**Data extract**.
┌──
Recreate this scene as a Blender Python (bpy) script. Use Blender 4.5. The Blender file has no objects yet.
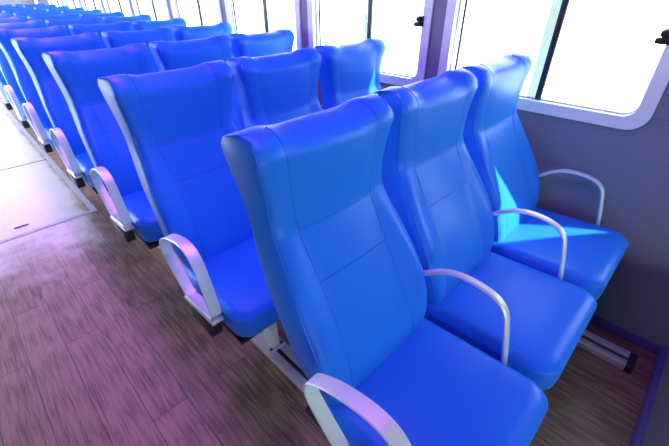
import bpy, math
from mathutils import Vector, Matrix
C = bpy.context.scene.collection
PI = math.pi
ZF = 1.22            # floor lies this far below the top edge of the seat backs
PITCH = 0.8004       # distance between rows
STEP = 0.5           # distance between seats of a row
ROWS = 12
WALL = 1.55          # inner face of the window wall
REAR = 10.2
FRONT = -3.3
LEFT = -1.95
CEIL = 2.38

# ------------------------------------------------------------------ helpers
def link(o, parent=None):
    C.objects.link(o)
    if parent: o.parent = parent
    return o

def tag(o, label=None, cat=None, group=None, kind=None):
    if label: o['label'] = label
    if cat: o['category'] = cat
    if group: o['group'] = group
    if kind: o['kind'] = kind
    return o

def empty(name, loc=(0, 0, 0), parent=None):
    o = bpy.data.objects.new(name, None)
    o.empty_display_size = .05
    o.location = loc
    return link(o, parent)

class MB:
    def __init__(s): s.v = []; s.f = []
    def add(s, vs, fs):
        n = len(s.v); s.v += [tuple(v) for v in vs]; s.f += [tuple(i + n for i in f) for f in fs]; return s
    def box(s, x0, x1, y0, y1, z0, z1):
        vs = [(x, y, z) for x in (x0, x1) for y in (y0, y1) for z in (z0, z1)]
        return s.add(vs, [(0, 1, 3, 2), (4, 6, 7, 5), (0, 4, 5, 1), (2, 3, 7, 6), (0, 2, 6, 4), (1, 5, 7, 3)])
    def rings(s, rings, closed=False, cap=True):
        m = len(rings[0]); vs = [p for r in rings for p in r]; fs = []
        n = len(rings)
        for i in range(n if closed else n - 1):
            a = i * m; b = ((i + 1) % n) * m
            for j in range(m):
                k = (j + 1) % m
                fs.append((a + j, a + k, b + k, b + j))
        if cap and not closed:
            fs.append(tuple(range(m - 1, -1, -1))); fs.append(tuple((n - 1) * m + j for j in range(m)))
        return s.add(vs, fs)
    def build(s, name, mat, parent=None, sharp=35, bevel=0, seg=2):
        me = bpy.data.meshes.new(name)
        me.from_pydata(s.v, [], s.f)
        import bmesh
        bm = bmesh.new(); bm.from_mesh(me)
        if bevel:
            es = [e for e in bm.edges if len(e.link_faces) == 2 and e.calc_face_angle(0) > .6]
            bmesh.ops.bevel(bm, geom=es, offset=bevel, segments=seg, profile=.5, affect='EDGES', clamp_overlap=True)
        bmesh.ops.recalc_face_normals(bm, faces=bm.faces)
        bm.to_mesh(me); bm.free()
        me.materials.append(mat)
        for p in me.polygons: p.use_smooth = True
        me.set_sharp_from_angle(angle=math.radians(sharp))
        return link(bpy.data.objects.new(name, me), parent)

def smooth_path(pts, n=6, closed=False):
    pts = [Vector(p) for p in pts]; out = []; N = len(pts)
    for i in range(N if closed else N - 1):
        g = (lambda k: pts[k % N]) if closed else (lambda k: pts[max(0, min(N - 1, k))])
        a, b, c, d = g(i - 1), g(i), g(i + 1), g(i + 2)
        for k in range(n):
            t = k / n
            out.append(.5 * ((2 * b) + (c - a) * t + (2 * a - 5 * b + 4 * c - d) * t * t + (3 * b - a - 3 * c + d) * t ** 3))
    if not closed: out.append(pts[-1])
    return out

def strap(mb, path, x, w, th, closed=False):
    """flat bar swept along a path of (y, z), its width lying along x"""
    P = [Vector((0, p[0], p[1])) for p in path]; N = len(P); rings = []
    b = th * .35
    for i, p in enumerate(P):
        a = P[(i - 1) % N] if (closed or i > 0) else p
        c = P[(i + 1) % N] if (closed or i < N - 1) else p
        t = (c - a).normalized(); nrm = Vector((0, -t.z, t.y))
        r = []
        for (u, v) in ((-w/2, -th/2 + b), (-w/2, th/2 - b), (-w/2 + b, th/2), (w/2 - b, th/2), (w/2, th/2 - b), (w/2, -th/2 + b), (w/2 - b, -th/2), (-w/2 + b, -th/2)):
            q = p + nrm * v; r.append((x + u, q.y, q.z))
        rings.append(r)
    mb.rings(rings, closed=closed)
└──
**Exercise description**.
Reproduce the whole listing above word for word, but not its pictures.

**Task solution**.
Recreate this scene as a Blender Python (bpy) script. Use Blender 4.5. The Blender file has no objects yet.
import bpy, math
from mathutils import Vector, Matrix
C = bpy.context.scene.collection
PI = math.pi
ZF = 1.22            # floor lies this far below the top edge of the seat backs
PITCH = 0.8004       # distance between rows
STEP = 0.5           # distance between seats of a row
ROWS = 12
WALL = 1.55          # inner face of the window wall
REAR = 10.2
FRONT = -3.3
LEFT = -1.95
CEIL = 2.38

# ------------------------------------------------------------------ helpers
def link(o, parent=None):
    C.objects.link(o)
    if parent: o.parent = parent
    return o

def tag(o, label=None, cat=None, group=None, kind=None):
    if label: o['label'] = label
    if cat: o['category'] = cat
    if group: o['group'] = group
    if kind: o['kind'] = kind
    return o

def empty(name, loc=(0, 0, 0), parent=None):
    o = bpy.data.objects.new(name, None)
    o.empty_display_size = .05
    o.location = loc
    return link(o, parent)

class MB:
    def __init__(s): s.v = []; s.f = []
    def add(s, vs, fs):
        n = len(s.v); s.v += [tuple(v) for v in vs]; s.f += [tuple(i + n for i in f) for f in fs]; return s
    def box(s, x0, x1, y0, y1, z0, z1):
        vs = [(x, y, z) for x in (x0, x1) for y in (y0, y1) for z in (z0, z1)]
        return s.add(vs, [(0, 1, 3, 2), (4, 6, 7, 5), (0, 4, 5, 1), (2, 3, 7, 6), (0, 2, 6, 4), (1, 5, 7, 3)])
    def rings(s, rings, closed=False, cap=True):
        m = len(rings[0]); vs = [p for r in rings for p in r]; fs = []
        n = len(rings)
        for i in range(n if closed else n - 1):
            a = i * m; b = ((i + 1) % n) * m
            for j in range(m):
                k = (j + 1) % m
                fs.append((a + j, a + k, b + k, b + j))
        if cap and not closed:
            fs.append(tuple(range(m - 1, -1, -1))); fs.append(tuple((n - 1) * m + j for j in range(m)))
        return s.add(vs, fs)
    def build(s, name, mat, parent=None, sharp=35, bevel=0, seg=2):
        me = bpy.data.meshes.new(name)
        me.from_pydata(s.v, [], s.f)
        import bmesh
        bm = bmesh.new(); bm.from_mesh(me)
        if bevel:
            es = [e for e in bm.edges if len(e.link_faces) == 2 and e.calc_face_angle(0) > .6]
            bmesh.ops.bevel(bm, geom=es, offset=bevel, segments=seg, profile=.5, affect='EDGES', clamp_overlap=True)
        bmesh.ops.recalc_face_normals(bm, faces=bm.faces)
        bm.to_mesh(me); bm.free()
        me.materials.append(mat)
        for p in me.polygons: p.use_smooth = True
        me.set_sharp_from_angle(angle=math.radians(sharp))
        return link(bpy.data.objects.new(name, me), parent)

def smooth_path(pts, n=6, closed=False):
    pts = [Vector(p) for p in pts]; out = []; N = len(pts)
    for i in range(N if closed else N - 1):
        g = (lambda k: pts[k % N]) if closed else (lambda k: pts[max(0, min(N - 1, k))])
        a, b, c, d = g(i - 1), g(i), g(i + 1), g(i + 2)
        for k in range(n):
            t = k / n
            out.append(.5 * ((2 * b) + (c - a) * t + (2 * a - 5 * b + 4 * c - d) * t * t + (3 * b - a - 3 * c + d) * t ** 3))
    if not closed: out.append(pts[-1])
    return out

def strap(mb, path, x, w, th, closed=False):
    """flat bar swept along a path of (y, z), its width lying along x"""
    P = [Vector((0, p[0], p[1])) for p in path]; N = len(P); rings = []
    b = th * .35
    for i, p in enumerate(P):
        a = P[(i - 1) % N] if (closed or i > 0) else p
        c = P[(i + 1) % N] if (closed or i < N - 1) else p
        t = (c - a).normalized(); nrm = Vector((0, -t.z, t.y))
        r = []
        for (u, v) in ((-w/2, -th/2 + b), (-w/2, th/2 - b), (-w/2 + b, th/2), (w/2 - b, th/2), (w/2, th/2 - b), (w/2, -th/2 + b), (w/2 - b, -th/2), (-w/2 + b, -th/2)):
            q = p + nrm * v; r.append((x + u, q.y, q.z))
        rings.append(r)
    mb.rings(rings, closed=closed)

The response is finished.